<<<<
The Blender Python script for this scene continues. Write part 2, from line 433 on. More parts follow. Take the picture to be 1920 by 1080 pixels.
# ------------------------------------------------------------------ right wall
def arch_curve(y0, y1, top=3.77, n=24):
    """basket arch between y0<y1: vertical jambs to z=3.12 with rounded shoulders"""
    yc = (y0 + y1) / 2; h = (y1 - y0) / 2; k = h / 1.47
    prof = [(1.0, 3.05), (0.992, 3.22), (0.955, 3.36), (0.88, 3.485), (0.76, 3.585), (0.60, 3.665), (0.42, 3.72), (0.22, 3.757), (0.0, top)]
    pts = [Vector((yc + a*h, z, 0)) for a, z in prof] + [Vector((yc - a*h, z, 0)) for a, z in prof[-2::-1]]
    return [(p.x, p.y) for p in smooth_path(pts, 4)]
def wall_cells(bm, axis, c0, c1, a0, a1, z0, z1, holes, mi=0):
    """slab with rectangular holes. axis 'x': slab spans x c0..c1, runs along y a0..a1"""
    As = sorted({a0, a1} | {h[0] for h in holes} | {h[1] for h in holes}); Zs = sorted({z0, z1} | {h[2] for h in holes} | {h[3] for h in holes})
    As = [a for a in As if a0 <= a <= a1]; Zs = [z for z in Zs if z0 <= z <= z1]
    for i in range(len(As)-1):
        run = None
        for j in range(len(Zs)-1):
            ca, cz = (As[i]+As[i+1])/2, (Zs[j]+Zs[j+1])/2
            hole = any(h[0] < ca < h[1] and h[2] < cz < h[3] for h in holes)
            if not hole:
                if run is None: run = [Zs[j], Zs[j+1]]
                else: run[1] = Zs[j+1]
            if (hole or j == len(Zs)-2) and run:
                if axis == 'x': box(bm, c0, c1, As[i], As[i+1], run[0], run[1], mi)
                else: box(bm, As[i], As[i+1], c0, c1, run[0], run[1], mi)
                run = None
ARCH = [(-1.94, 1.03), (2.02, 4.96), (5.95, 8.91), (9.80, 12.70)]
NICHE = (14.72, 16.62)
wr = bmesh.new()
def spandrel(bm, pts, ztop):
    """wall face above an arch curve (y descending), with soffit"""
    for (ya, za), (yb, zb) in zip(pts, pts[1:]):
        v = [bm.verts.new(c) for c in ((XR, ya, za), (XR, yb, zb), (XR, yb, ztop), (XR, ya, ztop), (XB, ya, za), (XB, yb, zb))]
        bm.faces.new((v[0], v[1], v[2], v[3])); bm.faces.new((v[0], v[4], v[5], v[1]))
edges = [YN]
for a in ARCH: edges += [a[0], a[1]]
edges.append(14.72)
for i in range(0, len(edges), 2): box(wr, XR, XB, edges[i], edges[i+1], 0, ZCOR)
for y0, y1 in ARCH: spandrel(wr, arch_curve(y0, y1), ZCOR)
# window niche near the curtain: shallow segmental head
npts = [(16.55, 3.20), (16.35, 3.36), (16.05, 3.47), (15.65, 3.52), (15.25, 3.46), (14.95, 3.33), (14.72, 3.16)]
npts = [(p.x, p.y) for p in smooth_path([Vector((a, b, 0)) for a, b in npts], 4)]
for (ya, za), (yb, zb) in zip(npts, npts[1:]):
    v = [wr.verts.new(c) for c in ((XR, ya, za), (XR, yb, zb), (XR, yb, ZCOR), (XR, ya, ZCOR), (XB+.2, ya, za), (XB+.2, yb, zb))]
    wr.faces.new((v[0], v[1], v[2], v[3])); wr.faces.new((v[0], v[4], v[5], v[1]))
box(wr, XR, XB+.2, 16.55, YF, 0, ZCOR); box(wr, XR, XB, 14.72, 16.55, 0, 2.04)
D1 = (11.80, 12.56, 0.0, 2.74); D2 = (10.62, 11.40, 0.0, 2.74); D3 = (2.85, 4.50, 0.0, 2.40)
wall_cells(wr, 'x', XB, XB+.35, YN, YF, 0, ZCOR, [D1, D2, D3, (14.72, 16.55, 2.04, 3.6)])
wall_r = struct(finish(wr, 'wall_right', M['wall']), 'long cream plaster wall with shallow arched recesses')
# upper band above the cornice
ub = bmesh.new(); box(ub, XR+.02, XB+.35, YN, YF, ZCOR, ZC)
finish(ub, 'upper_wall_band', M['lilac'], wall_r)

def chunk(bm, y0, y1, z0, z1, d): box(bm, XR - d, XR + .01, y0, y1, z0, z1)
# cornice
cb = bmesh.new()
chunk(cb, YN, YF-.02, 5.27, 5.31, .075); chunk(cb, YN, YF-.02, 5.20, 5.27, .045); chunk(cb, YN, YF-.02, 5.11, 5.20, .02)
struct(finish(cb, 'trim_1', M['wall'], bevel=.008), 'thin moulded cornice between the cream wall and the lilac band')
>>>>
▶ DIRECTIVE:
Retype the whole listing, matching it exactly.

▶ OUTPUT FOR THIS EXERCISE:
The Blender Python script for this scene continues. Write part 2, from line 433 on. More parts follow. Take the picture to be 1920 by 1080 pixels.
# ------------------------------------------------------------------ right wall
def arch_curve(y0, y1, top=3.77, n=24):
    """basket arch between y0<y1: vertical jambs to z=3.12 with rounded shoulders"""
    yc = (y0 + y1) / 2; h = (y1 - y0) / 2; k = h / 1.47
    prof = [(1.0, 3.05), (0.992, 3.22), (0.955, 3.36), (0.88, 3.485), (0.76, 3.585), (0.60, 3.665), (0.42, 3.72), (0.22, 3.757), (0.0, top)]
    pts = [Vector((yc + a*h, z, 0)) for a, z in prof] + [Vector((yc - a*h, z, 0)) for a, z in prof[-2::-1]]
    return [(p.x, p.y) for p in smooth_path(pts, 4)]
def wall_cells(bm, axis, c0, c1, a0, a1, z0, z1, holes, mi=0):
    """slab with rectangular holes. axis 'x': slab spans x c0..c1, runs along y a0..a1"""
    As = sorted({a0, a1} | {h[0] for h in holes} | {h[1] for h in holes}); Zs = sorted({z0, z1} | {h[2] for h in holes} | {h[3] for h in holes})
    As = [a for a in As if a0 <= a <= a1]; Zs = [z for z in Zs if z0 <= z <= z1]
    for i in range(len(As)-1):
        run = None
        for j in range(len(Zs)-1):
            ca, cz = (As[i]+As[i+1])/2, (Zs[j]+Zs[j+1])/2
            hole = any(h[0] < ca < h[1] and h[2] < cz < h[3] for h in holes)
            if not hole:
                if run is None: run = [Zs[j], Zs[j+1]]
                else: run[1] = Zs[j+1]
            if (hole or j == len(Zs)-2) and run:
                if axis == 'x': box(bm, c0, c1, As[i], As[i+1], run[0], run[1], mi)
                else: box(bm, As[i], As[i+1], c0, c1, run[0], run[1], mi)
                run = None
ARCH = [(-1.94, 1.03), (2.02, 4.96), (5.95, 8.91), (9.80, 12.70)]
NICHE = (14.72, 16.62)
wr = bmesh.new()
def spandrel(bm, pts, ztop):
    """wall face above an arch curve (y descending), with soffit"""
    for (ya, za), (yb, zb) in zip(pts, pts[1:]):
        v = [bm.verts.new(c) for c in ((XR, ya, za), (XR, yb, zb), (XR, yb, ztop), (XR, ya, ztop), (XB, ya, za), (XB, yb, zb))]
        bm.faces.new((v[0], v[1], v[2], v[3])); bm.faces.new((v[0], v[4], v[5], v[1]))
edges = [YN]
for a in ARCH: edges += [a[0], a[1]]
edges.append(14.72)
for i in range(0, len(edges), 2): box(wr, XR, XB, edges[i], edges[i+1], 0, ZCOR)
for y0, y1 in ARCH: spandrel(wr, arch_curve(y0, y1), ZCOR)
# window niche near the curtain: shallow segmental head
npts = [(16.55, 3.20), (16.35, 3.36), (16.05, 3.47), (15.65, 3.52), (15.25, 3.46), (14.95, 3.33), (14.72, 3.16)]
npts = [(p.x, p.y) for p in smooth_path([Vector((a, b, 0)) for a, b in npts], 4)]
for (ya, za), (yb, zb) in zip(npts, npts[1:]):
    v = [wr.verts.new(c) for c in ((XR, ya, za), (XR, yb, zb), (XR, yb, ZCOR), (XR, ya, ZCOR), (XB+.2, ya, za), (XB+.2, yb, zb))]
    wr.faces.new((v[0], v[1], v[2], v[3])); wr.faces.new((v[0], v[4], v[5], v[1]))
box(wr, XR, XB+.2, 16.55, YF, 0, ZCOR); box(wr, XR, XB, 14.72, 16.55, 0, 2.04)
D1 = (11.80, 12.56, 0.0, 2.74); D2 = (10.62, 11.40, 0.0, 2.74); D3 = (2.85, 4.50, 0.0, 2.40)
wall_cells(wr, 'x', XB, XB+.35, YN, YF, 0, ZCOR, [D1, D2, D3, (14.72, 16.55, 2.04, 3.6)])
wall_r = struct(finish(wr, 'wall_right', M['wall']), 'long cream plaster wall with shallow arched recesses')
# upper band above the cornice
ub = bmesh.new(); box(ub, XR+.02, XB+.35, YN, YF, ZCOR, ZC)
finish(ub, 'upper_wall_band', M['lilac'], wall_r)

def chunk(bm, y0, y1, z0, z1, d): box(bm, XR - d, XR + .01, y0, y1, z0, z1)
# cornice
cb = bmesh.new()
chunk(cb, YN, YF-.02, 5.27, 5.31, .075); chunk(cb, YN, YF-.02, 5.20, 5.27, .045); chunk(cb, YN, YF-.02, 5.11, 5.20, .02)
struct(finish(cb, 'trim_1', M['wall'], bevel=.008), 'thin moulded cornice between the cream wall and the lilac band')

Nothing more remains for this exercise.